Hi Glan,Cris,Toshi and All,

Am with Glan idea, That was what I want to clear in the first place.

The SOAP intermediate(SOAP node) is a Axis server... not a Handler ....(I
think the Cris make it quite clear).

The SOAP spec talk about nodes ..not about handlers(i belive)...
The processing (MU headers and headers in general) is done Node to node.

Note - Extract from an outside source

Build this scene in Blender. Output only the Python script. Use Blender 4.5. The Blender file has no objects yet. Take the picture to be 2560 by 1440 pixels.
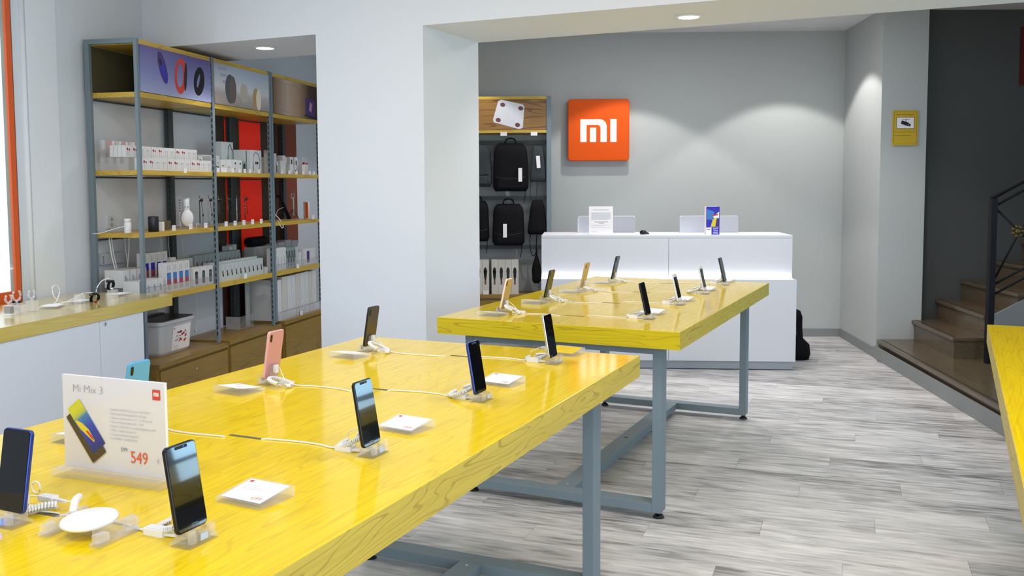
import bpy, math, random
from mathutils import Vector, Matrix
random.seed(7)
sc = bpy.context.scene
C = sc.collection
PI = math.pi

# ------------------------------------------------------------------ camera
F = 2334.0; CY = 633.8; PITCH = .0715; ROLL = -.0043
cam_d = bpy.data.cameras.new('camera'); cam = bpy.data.objects.new('camera', cam_d); C.objects.link(cam)
cam_d.sensor_width = 36; cam_d.sensor_fit = 'HORIZONTAL'; cam_d.lens = F / 2560 * 36
cam_d.shift_y = -(720 - CY) / 2560; cam_d.clip_start = .05
fw = Vector((0, math.cos(PITCH), -math.sin(PITCH))); up0 = Vector((0, math.sin(PITCH), math.cos(PITCH))); r0 = Vector((1, 0, 0))
rr = r0 * math.cos(ROLL) + up0 * math.sin(ROLL); uu = -r0 * math.sin(ROLL) + up0 * math.cos(ROLL)
M = Matrix(((rr.x, uu.x, -fw.x, 0), (rr.y, uu.y, -fw.y, 0), (rr.z, uu.z, -fw.z, 0), (0, 0, 0, 1)))
cam.matrix_world = Matrix.Translation((0, 0, 1.5)) @ M
sc.camera = cam

# ------------------------------------------------------------------ world, lights, exposure
w = bpy.data.worlds.new('world'); sc.world = w; w.use_nodes = True
bg = w.node_tree.nodes['Background']; bg.inputs[0].default_value = (.80, .90, 1, 1); bg.inputs[1].default_value = 1.6
sc.view_settings.view_transform = 'Standard'; sc.view_settings.look = 'None'
sc.view_settings.gamma = 1; sc.view_settings.use_curve_mapping = False
sc.view_settings.exposure = -0.16
sc.cycles.use_denoising = True
sc.cycles.max_bounces = 8; sc.cycles.transparent_max_bounces = 16
sc.cycles.caustics_reflective = False; sc.cycles.caustics_refractive = False
sc.cycles.sample_clamp_indirect = 4

def area(name, loc, rot, sx, sy, power, col=(1, 1, 1), spread=PI):
    l = bpy.data.lights.new(name, 'AREA'); l.shape = 'RECTANGLE'; l.size = sx; l.size_y = sy; l.energy = power; l.color = col; l.spread = spread
    o = bpy.data.objects.new(name, l); C.objects.link(o); o.location = loc; o.rotation_euler = rot; return o
def spot(name, loc, power, ang=100, blend=.25, r=.05, col=(1, .95, .9), rot=(0, 0, 0)):
    l = bpy.data.lights.new(name, 'SPOT'); l.energy = power; l.spot_size = math.radians(ang); l.spot_blend = blend; l.shadow_soft_size = r; l.color = col
    o = bpy.data.objects.new(name, l); C.objects.link(o); o.location = loc; o.rotation_euler = rot; return o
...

> Handler is not a SOAP Node itself, so it doesn't have to do anything 
> to the headers to pass them along to the next Handler.  Otherwise 
> you'd have to do MU checking/processing at EACH Handler, which would 
> be bad.

Does that mean ..if the role is next in the Header that added  in this node ..
it SHOULD be processed in the NEXT node.

next == NEXT NODE ???

hope am making sense ..
thanks for your time ...I found the dicussion quite intersting 

regards

Srinath 


On Tue, 19 Aug 2003 14:57:38 -0400, Glen Daniels wrote
> Hopping in here again... sorry for the delay in replying.  I know 
> this conversation has progressed from here, but I wanted to send 
> this before catching up since I started writing it last week! :)
> 
> > | It seems to me that there are a few API methods that need 
> > to be added 
> > | to the JAX-RPC SOAPHeaderElement definition. for example, an 
> > | 'isProcessed' method to mark that a handler did in fact 
> > successfully 
> > | process the header. without the inclusion of this method, 
> > handlers do 
> > | not have the option of conditionally processing a MU header 
> > (and still 
> > | passing the header element down the chain).
> > 
> >   No, No... If a MU header is *correctly* processed, the node 
> > will be removed or changed to another node.  But, the message 
> > style is outside the scope of SOAP 1.1, 1.2, and JAX-RPC spec.
> 
> I think you may have misunderstood the SOAP spec, Toshi.  When they 
> talk about the "SOAP Message Path" that means the collection of SOAP 
> Nodes along a message path - i.e. different servers, each of which 
> implements the SOAP processing model.  As Chris pointed out a 
> Handler is not a SOAP Node itself, so it doesn't have to do anything 
> to the headers to pass them along to the next Handler.  Otherwise 
> you'd have to do MU checking/processing at EACH Handler, which would 
> be bad.
> 
> I was talking to Marc Hadley from Sun at XML/WS One and he mentioned 
> that JAX-RPC's handler architecture supports MUs declaratively - in 
> other words, the deployment descriptor for a given handler states 
> which QNames are understood by that handler.  I haven't looked into 
> this code in a while, but we must support this pattern as well (if 
> the TCK tests it).  So that's good enough to calm my worries.
> 
> Also, the "processed" flag should really be renamed to "understood" 
> for Axis.  It's not strictly an indication that the header was 
> *successfully* processed, just that it was in fact understood by the 
> Handler in question.
> 
> I still like the "up front" checking for this (which is the same 
> pattern as JAX-RPC uses) rather than the check-on-the-way-through.
> 
> > | Another facet to consider is that deployment descriptors should 
> > | represent options that may be enabled at deployment time. A 
> > handler is 
> > | either built to process a header or not. A deployment marker has no 
> > | influence on the run-time operation of the handler.
> 
> A given Handler can process a certain number of QNames.  That 
> handler can either get that list of "understood" QNames 
> declaratively (from config metadata) or programatically (in the code)
> , however for maximal flexibility it should be asked about it at 
> runtime in either case.  Since the code is really the final arbiter -
>  in other words, you probably wrote the code for a Handler while 
> looking at the spec for some particular set of headers - we should 
> support the idea that Handlers can just know which headers they support.